Betting
Sunak’s Ex-Aide Admits Cheating in Election Betting Case
Craig Williams, the former Conservative MP who served as parliamentary private secretary to then-Prime Minister Rishi Sunak, has admitted using confidential government information to bet on the date of the 2024 UK general election. He pleaded guilty at Southwark Crown Court on June 29, 2026, becoming the most senior figure to admit wrongdoing in the UK Gambling Commission’s prosecution of a scandal that trailed the final weeks of the last Conservative government.
Williams, 41, admitted the offence of cheating at gambling — a crime under UK gambling law that turns on using inside knowledge to gain an unfair edge in a betting market. Prosecutors told the court he placed three wagers of £250, £100 and £22.50 on the timing of the poll while he sat inside Sunak’s circle. Sunak announced the July 4, 2024 election on May 22, 2024, catching much of his own party off guard; before that announcement, several bookmakers ran special markets on when the vote would be called.
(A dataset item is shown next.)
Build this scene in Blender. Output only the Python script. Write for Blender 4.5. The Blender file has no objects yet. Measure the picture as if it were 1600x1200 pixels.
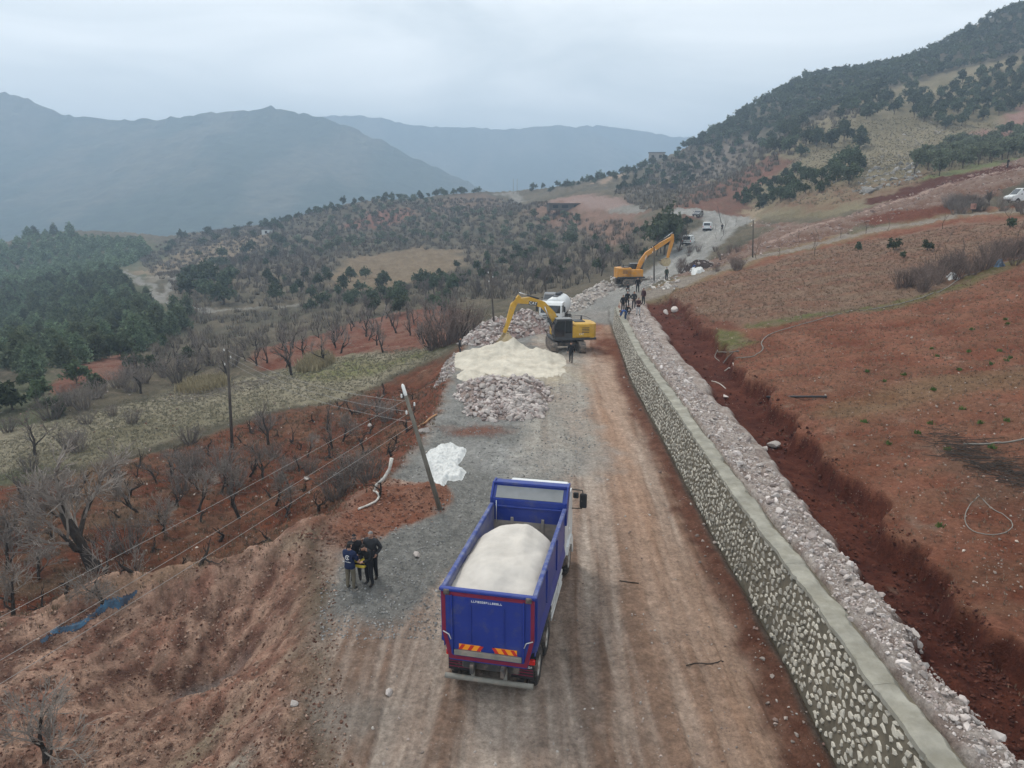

The regulator’s account is blunt about what that access meant. Williams, who became Sunak’s parliamentary aide in 2022 and was sworn into the Privy Council the following year, attended meetings at 10 Downing Street and Conservative headquarters where the election date was discussed. The Commission called the election date “highly sensitive and confidential information,” and said that “instead of keeping it secret Craig Williams sought to profit from it.” He had earlier characterised the bets as an error of judgment rather than an offence when the story first broke during the 2024 campaign.
How the bets surfaced
Betting on the timing of an election is legal in Britain, and politicians are free to place those wagers — the line they cannot cross is trading on privileged information the rest of the market does not have. That distinction is what turned a niche political market into a criminal case.
The bets drew scrutiny in part because of the machinery operators are already required to run. Williams’s £100 stake on a July election, placed through a Ladbrokes account, was flagged because he was registered as a politically exposed person — a category of prominent public figures whom betting firms must subject to enhanced checks, according to reporting by iGaming Business. Those anti-money-laundering controls, built to catch corruption and illicit funds, doubled here as an early-warning system for insider betting.
Alongside Williams, Amy Hind, who worked for the NHS as a business support manager and had previously held Conservative Party roles, also pleaded guilty. The Commission said she bet on the election with the benefit of confidential information passed to her about when it would be called. A separate charge against her husband, Conservative deputy digital director Anthony Hind, alleging he supplied that information, was dropped.
Why the case matters for betting markets
For the Commission, the guilty pleas are the clearest test yet of a decision to treat election-date betting as a market that can be corrupted like any other. The investigation, known as Operation Scott, began in June 2024 and led the regulator to charge 15 people, who first appeared before Westminster Magistrates’ Court in June 2025. Cheating at gambling carries a maximum sentence of two years in prison, a fine, or both.
The wider significance sits in the precedent. Political and event betting markets have drawn growing regulatory attention worldwide, from prediction-market crackdowns to scrutiny of how sensitive information moves around them. The Commission treating confidential government timing as inside information establishes that the integrity standards long applied to sports betting reach into political wagering — and that operators’ monitoring duties extend to spotting it.
The case has already carried a political cost. Williams lost his Montgomeryshire seat at the 2024 election as the Conservatives were swept from power after 14 years, and the betting affair became a late-campaign liability for a party heading toward its worst modern defeat. It arrived as the British betting industry was already absorbing tighter scrutiny of how it markets and monitors its customers.
What happens next
Sentencing will be staggered. Amy Hind is due to be sentenced at Southwark Crown Court on October 23, 2026; Williams will be sentenced later, after his co-defendants have been tried, and three further cheating charges he denied are set to be dropped at that point.
Twelve remaining defendants — a group that includes other Conservative figures and a former Metropolitan Police officer — have denied the charges and will face two trials, the first scheduled for September 2027 and the second for January 2028. With those proceedings running into 2028, the election-betting case will stay an open integrity question for the British betting industry well beyond the current parliamentary term.